One morning, as I sat across from my mother at her kitchen table over coffee and babka, I noticed the lit yahrtzeit candle. I knew it was for my Aunt Zelda.

I began to wonder. I’d been told that my aunt had died on the death march after the liquidation of the Kovno Ghetto. But if so, how did we know the date of her yahrtzeit?

We never asked my father these kinds of questions, so I asked my mother.

“You mean you never heard the whole story, Zelly?” Mommy asked incredulously. She always called me by my pet name when we had heart-to-heart talks.

“When you were born, I didn’t want to call you after Daddy’s sister,” she began. “Although several years had passed, we had never heard from the Red Cross or from any survivors who knew for sure what had happened to her. We knew that his mother was murdered on the 29th of Av together with the rest of the Jewish women in Kelm. But we knew nothing of Zelda’s fate.

“I told your father that maybe Zelda was still alive, so how could we call our baby after her? But Daddy was adamant. He felt that if she were still alive, they would surely have found one another by now. I couldn’t argue with his feelings, but for a few years I was uncomfortable with your name.

“Then one afternoon, when Daddy was on his way to his shul for Minchah, a woman approached him on the corner of Kedzie and Lawrence. I can picture it even today! She was looking for a shul where someone would say Kaddish for her father. Why did she approach your father, of all people?

“Daddy commented on how her Yiddish accent was so similar to his, and said they must be lantsmen. As they walked toward the shul, the next question was, of course, ‘Where were you during the war?’ She had been in the Kovno Ghetto.

“When Daddy asked her if by any chance she knew his sister, Zelda Karanowitz, she froze.

“ ‘Zelda? Your sister?! G-tt in Himmel! Zelda iz gevehn meneh gutteh chaverteh! She was my very good friend throughout the years together in the ghetto and afterward on the death march. Nebach, she was burning up with typhus and just dropped like a withered leaf onto the ground. A few of us quickly dug a shallow grave for her on the side when the Nazis, yemach shemam, weren’t looking, and we buried her.
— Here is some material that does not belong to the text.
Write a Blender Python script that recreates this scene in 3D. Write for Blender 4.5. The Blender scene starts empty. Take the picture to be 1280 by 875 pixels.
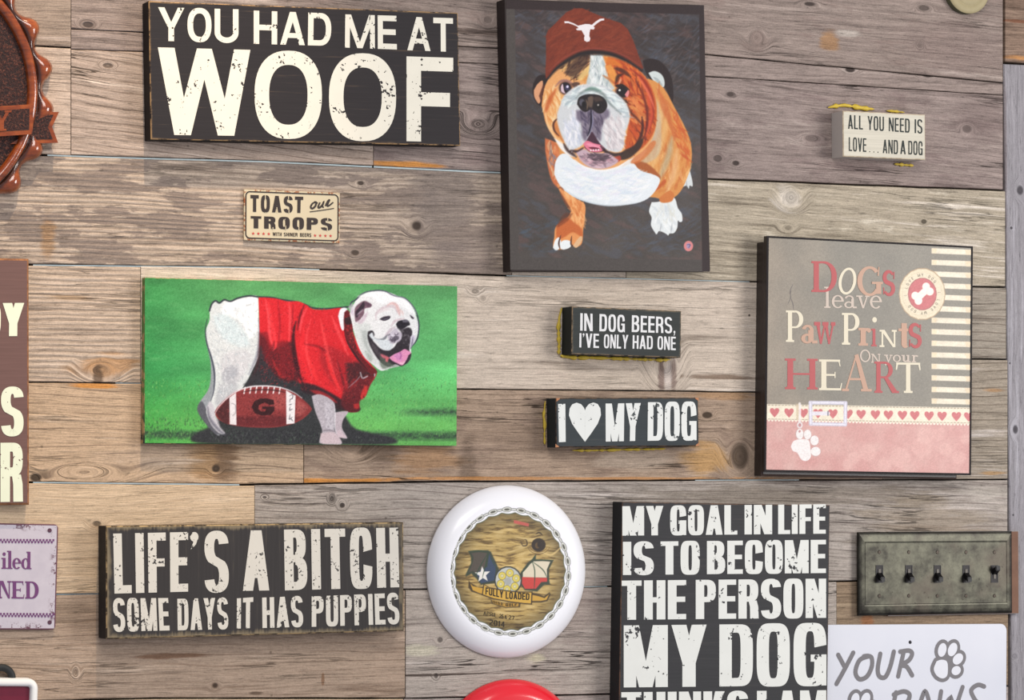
import bpy, bmesh, math, random
import numpy as np
from mathutils import Vector, Matrix

# ------------------------------------------------------------------ camera
W_, H_ = 1280.0, 875.0
F_PX = 3990.0
YAW, PITCH, DIST = math.radians(23.0), math.radians(2.2), 5.08
FWD = Vector((math.sin(YAW)*math.cos(PITCH), math.cos(YAW)*math.cos(PITCH), math.sin(PITCH)))
TARGET = Vector((0, 0, 1.70))
CAM = TARGET - FWD*DIST
scene = bpy.context.scene
col = scene.collection
cam_d = bpy.data.cameras.new('camera')
cam_d.sensor_fit = 'HORIZONTAL'; cam_d.sensor_width = 36.0
cam_d.lens = F_PX*36.0/W_
cam_d.clip_start = 0.05; cam_d.clip_end = 100
cam = bpy.data.objects.new('camera', cam_d); col.objects.link(cam)
cam.location = CAM
ROT = FWD.to_track_quat('-Z', 'Y')
cam.rotation_euler = ROT.to_euler()
scene.camera = cam
RIGHT = ROT @ Vector((1, 0, 0)); UP = ROT @ Vector((0, 1, 0))

# ------------------------------------------------------------------ light
world = bpy.data.worlds.new('room_light'); scene.world = world
world.use_nodes = True
bg = world.node_tree.nodes['Background']
bg.inputs[0].default_value = (0.88, 0.88, 1.0, 1); bg.inputs[1].default_value = 0.42

def area(name, loc, to, size, sizey, power, color):
    d = bpy.data.lights.new(name, 'AREA'); d.shape = 'RECTANGLE'; d.size = size; d.size_y = sizey
    d.energy = power; d.color = color
    o = bpy.data.objects.new(name, d); col.objects.link(o)
    o.location = loc
    o.rotation_euler = (Vector(to)-Vector(loc)).to_track_quat('-Z', 'Y').to_euler()
    return o
area("window_light", (2.6, -2.9, 2.0), (0, 0, 1.65), 1.5, 1.4, 84, (1.0, 0.97, 0.95))
area("ceiling_light", (-0.7, -2.8, 3.5), (0, 0, 1.6), 1.6, 1.0, 43, (1.0, 0.965, 0.92))
sp = bpy.data.lights.new('track_spot', 'SPOT'); sp.energy = 300; sp.color = (1.0, 0.78, 0.55)
sp.spot_size = math.radians(21); sp.spot_blend = 1.0; sp.shadow_soft_size = 0.02
so = bpy.data.objects.new('track_spot', sp); col.objects.link(so)
so.location = (-0.60, -1.20, 4.40)
so.rotation_euler = (Vector((-0.66, 0, 1.97))-so.location).to_track_quat('-Z', 'Y').to_euler()

scene.view_settings.view_transform = 'Standard'
scene.view_settings.look = 'None'
scene.view_settings.exposure = 0.0
scene.view_settings.gamma = 1.0
scene.view_settings.use_curve_mapping = False

# ------------------------------------------------------------------ helpers
def at(px, py, depth=0.0):
    """point of the plane y = -depth seen at a photograph pixel"""
    d = FWD*F_PX + RIGHT*(px-W_/2) - UP*(py-H_/2)
    t = (-depth-CAM.y)/d.y
    return CAM + d*t

def s2l(c):
    c = np.asarray(c, float)
    return np.where(c <= 0.04045, c/12.92, ((np.clip(c, 0, 9)+0.055)/1.055)**2.4)
def C(r, g, b):
    v = s2l(np.array((r, g, b))/255.0)
    return (float(v[0]), float(v[1]), float(v[2]), 1.0)

def tag(o, label=None, cat=None, group=None, kind=None):
    if label: o['label'] = label
    if cat: o['category'] = cat
    if group: o['group'] = group
    if kind: o['kind'] = kind
    return o

def empty(name, loc, roll=0.0):
    o = bpy.data.objects.new(name, None); col.objects.link(o)
    o.empty_display_size = 0.03
    o.location = loc; o.rotation_euler = (0, roll, 0)
    return o

def mesh(name, verts, faces, mats, parent=None, mi=None, smooth=False):
    me = bpy.data.meshes.new(name)
    me.from_pydata([tuple(v) for v in verts], [], faces)
    for m in (mats if isinstance(mats, (list, tuple)) else [mats]): me.materials.append(m)
    if mi is not None:
        me.polygons.foreach_set('material_index', mi)
    if smooth: me.polygons.foreach_set('use_smooth', [True]*len(me.polygons))
    me.update()
    o = bpy.data.objects.new(name, me); col.objects.link(o)
    if parent is not None: o.parent = parent
    return o

def bm_obj(name, bm, mats, parent=None, smooth=False):
    bmesh.ops.recalc_face_normals(bm, faces=bm.faces)
    me = bpy.data.meshes.new(name); bm.to_mesh(me); bm.free()
    for m in (mats if isinstance(mats, (list, tuple)) else [mats]): me.materials.append(m)
    if smooth: me.polygons.foreach_set('use_smooth', [True]*len(me.polygons))
    o = bpy.data.objects.new(name, me); col.objects.link(o)
    if parent is not None: o.parent = parent
    return o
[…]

“ ‘Ach. She survived all the terrible years in the ghetto but didn’t make it to the end. Such an eidelkeit! Such a gutteh neshomeh! I can never forget her. I even memorized the date of her death, in case I should ever meet a member of her family. Her yahrtzeit is the 17th of Iyar.
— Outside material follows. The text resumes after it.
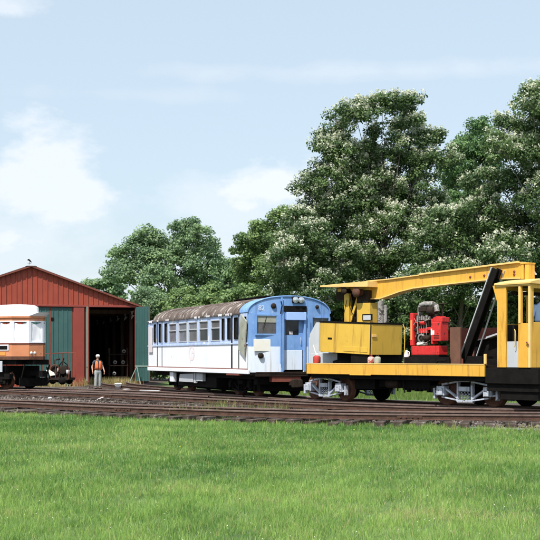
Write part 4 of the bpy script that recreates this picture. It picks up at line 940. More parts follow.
def jug():
    t, x0 = on_deck('plastic_jug', 'whitish plastic jug between the yellow house and the red engine', 'jug', 406.5, -1.0, 1.502)
    part('body', 'pale_panel', t, lambda b: b.lathe([(0,0),(.07,0),(.08,.02),(.08,.3),(.04,.42),(.03,.46),(0,.46)], (0,0,0), 'z', 16))
    part('handle', 'cap', t, lambda b: b.tube([(.04,0,.43),(.12,0,.4),(.11,0,.28)], .015, 6))
jug()
def engine():
    yn = -.85; x0 = CC.x(430, yn); w = CC.w(x0, yn)
    t = thing('generator', 'red diesel generator with exhaust muffler on the crane deck', 'engine', loc=(w[0], w[1], 1.5), rz=CC.rz)
    f = lambda px, y=0: (CC.x(409+(px-409)*.80, yn+y)-x0); g = lambda px, py, y=0: CC.z(CC.x(px, yn+y), yn+y, py)-1.5
    part('skid', 'black_steel', t, lambda b: (b.box(f(408), f(449), .02, .5, 0, .12), b.box(f(411), f(446), .0, .45, .12, g(430,355.2))), .01)
    part('base', 'red', t, lambda b: b.box(f(411.8), f(446.6), 0, .38, g(430,355), g(430,345.8)), .015)
    rd = part('radiator', 'red', t, lambda b: (b.box(f(410.2), f(414.4), .0, .1, g(412,345.5), g(412,313.2)), b.box(f(410.2), f(414.4), .3, .38, g(412,345.5), g(412,313.2)), b.box(f(410.2), f(414.4), .1, .3, g(412,315), g(412,313.2)), b.box(f(410.6), f(411.6), .1, .3, g(412,345), g(412,316))), .01)
    part('stripe', 'orange_deep', rd, lambda b: b.box(f(411), f(413), -.008, -.002, g(412,340), g(412,320)))
    def blk(b):
        b.box(f(416,.1), f(435,.1), .12, .36, g(425,342), g(425,325)); b.box(f(418,.1), f(434,.1), .14, .34, g(425,325), g(425,317)); b.lathe([(0,-.06),(.16,-.06),(.16,.02),(0,.02)], (f(423), .1, g(423,338)), 'y', 20)
    part('engine_block', 'brown_black', t, blk, .01)
    def redbits(b):
        b.box(f(420), f(431), .02, .12, g(425,333), g(425,328.5)); b.lathe([(0,-.05),(.06,-.05),(.06,.12),(0,.12)], (f(424.5), .02, g(424,322.8)), 'x', 12); b.box(f(428), f(435), .05, .3, g(430,330), g(430,327))
        b.tube([(f(413),.05,g(413,317)),(f(416),.05,g(416,321)),(f(420),.05,g(420,326))], .02, 6)
    part('cylinder_cover', 'red', t, redbits, .015)
    part('fan_guard', 'grey_dim', t, lambda b: b.lathe([(.1,-.02),(.15,-.02),(.15,.03),(.1,.03),(.1,-.02)], (f(424), 0.02, g(424,338.5)), 'y', 18))
    def pipes(b):
        for k in range(5): b.tube([(f(417+k*3), .06, g(420,327-k)), (f(418+k*3), .02, g(420,332)), (f(416+k*3.4), .05, g(420,337+k))], .012, 5)
        b.tube([(f(415),.0,g(415,325)),(f(419),-.02,g(419,321)),(f(426),-.01,g(426,322)),(f(434),.0,g(434,319))], .018, 6)
        b.tube([(f(434),.02,g(434,340)),(f(431),-.02,g(431,343)),(f(421),.0,g(421,345))], .02, 6)
        for k in range(6): b.box(f(417+k*2.8), f(418.4+k*2.8), .05, .12, g(420,320), g(420,315.5+(k%2)))
    part('pipework', 'sooty', t, pipes)
    part('alternator', 'brown_black', t, lambda b: (b.lathe([(0,-.1),(.08,-.1),(.09,0),(.08,.1),(0,.1)], (f(431),.0,g(431,338)), 'x', 14), b.lathe([(0,-.03),(.06,-.03),(.06,.03),(0,.03)], (f(418),.0,g(418,330)), 'y', 14)))
    part('louvres', 'brown_black', t, lambda b: [b.box(f(440.5), f(447.5), -.03, -.0205, g(444,338.6-k*1.5), g(444,338.1-k*1.5)) for k in range(3)])
    part('pan', 'cream', t, lambda b: b.box(f(418.6), f(429.6), -.02, .12, g(424,345.4), g(424,342.4)), .03)
    part('belt', 'grey_dim', t, lambda b: (b.tube([(f(420.5),-.02,g(420,316)),(f(420.5),-.02,g(420,334))], .018, 6)))
    cb = part('control_box', 'red', t, lambda b: (b.box(f(438), f(449.6), -.02, .32, g(440,341), g(440,322)), b.box(f(436.2), f(438.6), 0, .25, g(437,344), g(437,318.5)), b.box(f(439), f(450.4), .0, .34, g(445,322)+.002, g(445,317)), b.box(f(441.5), f(447), .02, .3, g(445,317), g(445,315.8))), .03)
    part('label_plate', 'cap', cb, lambda b: (b.box(f(436.6), f(438.2), -.012, -.003+.0, g(437,335), g(437,328.5)), b.box(f(438.9), f(441.2), -.03, -.022, g(440,334.5), g(440,330.3))))
    def muff(b):
        zt = g(420,303.8); b.tube([(f(416),.25,g(416,318)),(f(416),.25,g(416,308)),(f(417.5),.25,g(418,305)),(f(421),.25,zt),(f(432),.25,zt-.01),(f(436),.25,zt-.08),(f(437),.25,g(437,311))], .085, 12)
    part('muffler', 'sooty', t, muff, label='sooty pale muffler pipe')
    part('air_cleaner', 'brown_black', t, lambda b: (b.box(f(417.5), f(427), .1, .5, g(420,311.5), g(420,306.8)), b.lathe([(0,-.12),(.14,-.12),(.14,.12),(0,.12)], (f(432), .2, g(432,310.5)), 'x', 16), b.box(f(418), f(438), .2, .5, g(430,318), g(430,314))), .02)
    part('exhaust_stack', 'brown_black', t, lambda b: (b.tube([(f(442.8),.3,g(443,318)),(f(442.8),.3,g(443,303.5))], .03, 8), b.lathe([(0,0),(.12,0),(.12,.03),(0,.04)], (f(442.8),.3,g(443,303.8)), 'z', 14)))
engine()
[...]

“And here you are,” the woman finished disbelievingly. ‘I meet Zelda’s brother on the street corner of his shul! Shver tzu gloiben, nein?’ ”

Yes. It was hard to believe.

“Mommy, are you in touch with this woman?” I asked. “I would love to speak to her and hear more about my Aunt Zelda.”

“No, Zelly,” Mommy answered. “Daddy said Kaddish for her father that day, but she never came back to the shul.”

Mommy chuckled as she downed the lukewarm remains of her coffee. “You can’t imagine how relieved I was to hear the story. I finally felt okay with your name.

“And you, Zelda — do you like your name?”